* PROMPT *
Where a line of the material contains the string "picture", copy that line.

* STORED DATA *
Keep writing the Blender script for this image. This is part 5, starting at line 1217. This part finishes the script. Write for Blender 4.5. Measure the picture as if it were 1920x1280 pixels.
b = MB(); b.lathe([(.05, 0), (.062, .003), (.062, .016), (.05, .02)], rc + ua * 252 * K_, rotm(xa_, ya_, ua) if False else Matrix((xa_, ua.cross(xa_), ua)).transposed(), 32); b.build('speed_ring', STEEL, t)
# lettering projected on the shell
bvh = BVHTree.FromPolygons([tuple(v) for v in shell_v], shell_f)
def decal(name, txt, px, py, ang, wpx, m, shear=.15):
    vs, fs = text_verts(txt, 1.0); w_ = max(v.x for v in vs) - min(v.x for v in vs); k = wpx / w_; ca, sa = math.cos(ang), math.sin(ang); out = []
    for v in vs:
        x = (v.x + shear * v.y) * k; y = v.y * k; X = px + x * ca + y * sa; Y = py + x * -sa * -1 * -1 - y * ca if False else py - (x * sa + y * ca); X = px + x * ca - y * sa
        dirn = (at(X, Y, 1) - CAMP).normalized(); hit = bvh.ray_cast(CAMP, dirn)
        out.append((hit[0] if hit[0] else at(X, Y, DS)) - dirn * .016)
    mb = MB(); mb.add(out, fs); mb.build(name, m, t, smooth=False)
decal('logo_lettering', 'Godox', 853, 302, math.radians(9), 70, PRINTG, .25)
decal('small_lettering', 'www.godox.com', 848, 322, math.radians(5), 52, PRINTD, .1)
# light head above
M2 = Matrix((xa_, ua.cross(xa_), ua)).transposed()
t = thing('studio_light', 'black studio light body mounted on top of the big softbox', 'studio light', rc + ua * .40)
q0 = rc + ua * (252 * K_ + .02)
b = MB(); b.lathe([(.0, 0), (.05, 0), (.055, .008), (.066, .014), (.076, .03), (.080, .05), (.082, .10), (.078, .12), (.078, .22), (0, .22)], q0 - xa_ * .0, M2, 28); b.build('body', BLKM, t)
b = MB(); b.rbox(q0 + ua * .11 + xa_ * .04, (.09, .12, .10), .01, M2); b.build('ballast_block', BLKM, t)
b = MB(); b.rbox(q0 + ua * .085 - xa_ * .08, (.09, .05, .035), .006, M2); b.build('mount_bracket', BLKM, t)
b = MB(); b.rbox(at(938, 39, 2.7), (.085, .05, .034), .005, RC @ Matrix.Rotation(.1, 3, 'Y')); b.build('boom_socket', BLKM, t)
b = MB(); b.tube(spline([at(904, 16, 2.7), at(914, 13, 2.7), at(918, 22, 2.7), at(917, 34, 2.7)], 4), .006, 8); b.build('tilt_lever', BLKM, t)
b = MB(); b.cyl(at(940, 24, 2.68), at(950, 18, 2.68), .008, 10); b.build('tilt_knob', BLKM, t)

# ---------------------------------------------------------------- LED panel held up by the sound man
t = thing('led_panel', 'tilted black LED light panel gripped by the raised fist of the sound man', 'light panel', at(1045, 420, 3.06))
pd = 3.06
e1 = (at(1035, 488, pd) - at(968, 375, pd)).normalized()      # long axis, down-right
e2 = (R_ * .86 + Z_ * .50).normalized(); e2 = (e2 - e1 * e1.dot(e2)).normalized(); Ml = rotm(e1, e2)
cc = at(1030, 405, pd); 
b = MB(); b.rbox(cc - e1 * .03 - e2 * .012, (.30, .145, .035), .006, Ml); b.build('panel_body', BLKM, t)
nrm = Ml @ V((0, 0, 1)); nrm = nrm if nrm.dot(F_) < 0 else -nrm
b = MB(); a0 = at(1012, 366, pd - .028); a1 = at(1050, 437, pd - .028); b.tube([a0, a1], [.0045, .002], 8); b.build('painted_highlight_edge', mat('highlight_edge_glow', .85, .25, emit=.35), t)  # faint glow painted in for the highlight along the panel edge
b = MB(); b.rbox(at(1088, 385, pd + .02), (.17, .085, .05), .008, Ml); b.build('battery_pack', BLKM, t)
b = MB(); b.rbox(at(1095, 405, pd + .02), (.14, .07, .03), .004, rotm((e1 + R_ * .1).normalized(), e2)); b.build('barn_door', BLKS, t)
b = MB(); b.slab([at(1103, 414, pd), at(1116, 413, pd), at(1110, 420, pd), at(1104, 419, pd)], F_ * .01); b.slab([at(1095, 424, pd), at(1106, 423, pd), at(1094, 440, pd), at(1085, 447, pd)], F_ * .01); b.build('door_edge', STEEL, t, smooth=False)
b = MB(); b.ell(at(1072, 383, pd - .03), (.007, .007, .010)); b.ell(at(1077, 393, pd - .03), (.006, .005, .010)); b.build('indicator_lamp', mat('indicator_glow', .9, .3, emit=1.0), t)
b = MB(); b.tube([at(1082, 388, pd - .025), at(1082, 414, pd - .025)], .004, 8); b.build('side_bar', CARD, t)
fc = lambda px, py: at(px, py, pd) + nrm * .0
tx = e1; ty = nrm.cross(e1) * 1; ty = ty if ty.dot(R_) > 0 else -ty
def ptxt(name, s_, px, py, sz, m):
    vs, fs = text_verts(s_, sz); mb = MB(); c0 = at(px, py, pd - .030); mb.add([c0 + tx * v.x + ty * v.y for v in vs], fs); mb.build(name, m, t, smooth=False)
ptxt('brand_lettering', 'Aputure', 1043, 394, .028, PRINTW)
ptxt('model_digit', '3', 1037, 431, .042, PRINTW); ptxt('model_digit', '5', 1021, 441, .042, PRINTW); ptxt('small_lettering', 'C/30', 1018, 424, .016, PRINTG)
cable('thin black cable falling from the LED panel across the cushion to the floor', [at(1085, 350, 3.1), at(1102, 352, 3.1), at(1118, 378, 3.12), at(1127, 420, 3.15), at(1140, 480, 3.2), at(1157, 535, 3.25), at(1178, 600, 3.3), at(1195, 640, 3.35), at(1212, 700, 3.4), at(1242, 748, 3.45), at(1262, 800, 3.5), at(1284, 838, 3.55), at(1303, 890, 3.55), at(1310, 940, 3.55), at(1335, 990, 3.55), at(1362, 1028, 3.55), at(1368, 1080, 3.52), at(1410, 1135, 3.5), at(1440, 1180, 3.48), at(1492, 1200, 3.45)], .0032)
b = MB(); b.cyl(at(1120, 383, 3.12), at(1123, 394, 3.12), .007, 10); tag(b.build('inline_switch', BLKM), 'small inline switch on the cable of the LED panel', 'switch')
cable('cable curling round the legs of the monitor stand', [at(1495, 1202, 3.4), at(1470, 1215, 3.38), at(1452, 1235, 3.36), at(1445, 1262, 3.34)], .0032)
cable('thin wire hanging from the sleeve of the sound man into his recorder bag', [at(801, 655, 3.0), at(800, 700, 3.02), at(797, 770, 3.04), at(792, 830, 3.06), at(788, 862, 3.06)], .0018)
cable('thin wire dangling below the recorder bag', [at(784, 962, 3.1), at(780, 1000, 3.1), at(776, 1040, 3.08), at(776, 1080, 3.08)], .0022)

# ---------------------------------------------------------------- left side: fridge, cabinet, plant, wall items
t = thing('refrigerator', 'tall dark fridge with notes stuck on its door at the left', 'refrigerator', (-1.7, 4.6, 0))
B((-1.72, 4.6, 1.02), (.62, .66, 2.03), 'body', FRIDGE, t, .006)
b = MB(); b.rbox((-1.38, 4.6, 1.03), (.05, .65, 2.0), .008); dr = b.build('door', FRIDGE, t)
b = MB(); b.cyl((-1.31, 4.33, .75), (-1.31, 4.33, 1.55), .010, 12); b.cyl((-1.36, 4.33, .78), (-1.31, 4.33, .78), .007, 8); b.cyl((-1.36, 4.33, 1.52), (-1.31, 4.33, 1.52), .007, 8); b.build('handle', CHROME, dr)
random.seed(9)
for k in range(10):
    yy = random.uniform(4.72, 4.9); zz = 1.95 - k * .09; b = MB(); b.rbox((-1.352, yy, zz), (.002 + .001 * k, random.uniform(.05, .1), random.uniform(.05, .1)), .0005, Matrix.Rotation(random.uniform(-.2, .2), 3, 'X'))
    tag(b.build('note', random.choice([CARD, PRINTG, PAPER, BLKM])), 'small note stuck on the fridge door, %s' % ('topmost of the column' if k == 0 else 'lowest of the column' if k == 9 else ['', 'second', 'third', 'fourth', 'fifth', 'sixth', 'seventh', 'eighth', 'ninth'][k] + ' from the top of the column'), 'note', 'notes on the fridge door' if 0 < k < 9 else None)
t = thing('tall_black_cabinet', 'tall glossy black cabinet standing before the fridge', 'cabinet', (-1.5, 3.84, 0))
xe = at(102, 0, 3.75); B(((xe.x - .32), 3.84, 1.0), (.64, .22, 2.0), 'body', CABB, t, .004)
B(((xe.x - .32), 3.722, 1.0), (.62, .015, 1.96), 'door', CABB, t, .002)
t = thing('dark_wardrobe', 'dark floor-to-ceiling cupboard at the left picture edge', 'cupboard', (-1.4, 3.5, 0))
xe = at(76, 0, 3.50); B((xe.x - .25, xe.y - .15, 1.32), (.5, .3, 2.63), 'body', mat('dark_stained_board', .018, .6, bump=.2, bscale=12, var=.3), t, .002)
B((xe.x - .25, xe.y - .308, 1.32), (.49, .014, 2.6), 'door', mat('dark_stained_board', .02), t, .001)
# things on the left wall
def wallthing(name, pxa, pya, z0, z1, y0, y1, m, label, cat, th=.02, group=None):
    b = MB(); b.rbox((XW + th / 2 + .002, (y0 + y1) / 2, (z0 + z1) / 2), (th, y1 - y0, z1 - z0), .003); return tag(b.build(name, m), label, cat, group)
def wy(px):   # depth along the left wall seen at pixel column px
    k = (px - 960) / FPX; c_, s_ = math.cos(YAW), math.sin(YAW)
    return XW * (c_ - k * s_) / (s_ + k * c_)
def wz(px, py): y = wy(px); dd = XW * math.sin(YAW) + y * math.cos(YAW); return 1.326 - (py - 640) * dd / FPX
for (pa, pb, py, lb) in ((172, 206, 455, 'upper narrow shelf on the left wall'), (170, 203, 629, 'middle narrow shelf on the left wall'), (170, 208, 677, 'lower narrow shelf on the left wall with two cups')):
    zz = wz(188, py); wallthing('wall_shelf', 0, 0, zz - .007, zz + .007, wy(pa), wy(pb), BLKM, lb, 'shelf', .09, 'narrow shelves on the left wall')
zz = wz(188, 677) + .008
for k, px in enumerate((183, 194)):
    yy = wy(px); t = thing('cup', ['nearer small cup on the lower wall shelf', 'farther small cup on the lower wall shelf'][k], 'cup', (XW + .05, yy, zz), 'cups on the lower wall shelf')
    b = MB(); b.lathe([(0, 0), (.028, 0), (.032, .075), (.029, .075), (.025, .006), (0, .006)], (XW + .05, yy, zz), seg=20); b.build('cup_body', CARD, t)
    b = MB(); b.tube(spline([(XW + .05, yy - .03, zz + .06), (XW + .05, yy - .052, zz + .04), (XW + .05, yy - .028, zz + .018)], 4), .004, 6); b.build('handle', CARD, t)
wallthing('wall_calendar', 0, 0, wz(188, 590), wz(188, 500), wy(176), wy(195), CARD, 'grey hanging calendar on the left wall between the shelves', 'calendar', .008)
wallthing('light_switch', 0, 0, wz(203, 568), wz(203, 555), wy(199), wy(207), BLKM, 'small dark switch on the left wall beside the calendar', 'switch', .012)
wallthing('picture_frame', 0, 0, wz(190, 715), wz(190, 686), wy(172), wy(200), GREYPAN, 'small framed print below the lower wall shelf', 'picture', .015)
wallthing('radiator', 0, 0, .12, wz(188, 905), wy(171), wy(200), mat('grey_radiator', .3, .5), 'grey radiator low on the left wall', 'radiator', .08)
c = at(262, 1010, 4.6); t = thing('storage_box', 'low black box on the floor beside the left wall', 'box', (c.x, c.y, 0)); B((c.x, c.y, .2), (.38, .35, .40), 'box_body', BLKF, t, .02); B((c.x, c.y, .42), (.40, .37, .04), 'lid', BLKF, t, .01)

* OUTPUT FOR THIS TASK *
Keep writing the Blender script for this image. This is part 5, starting at line 1217. This part finishes the script. Write for Blender 4.5. Measure the picture as if it were 1920x1280 pixels.
t = thing('dark_wardrobe', 'dark floor-to-ceiling cupboard at the left picture edge', 'cupboard', (-1.4, 3.5, 0))
wallthing('picture_frame', 0, 0, wz(190, 715), wz(190, 686), wy(172), wy(200), GREYPAN, 'small framed print below the lower wall shelf', 'picture', .015)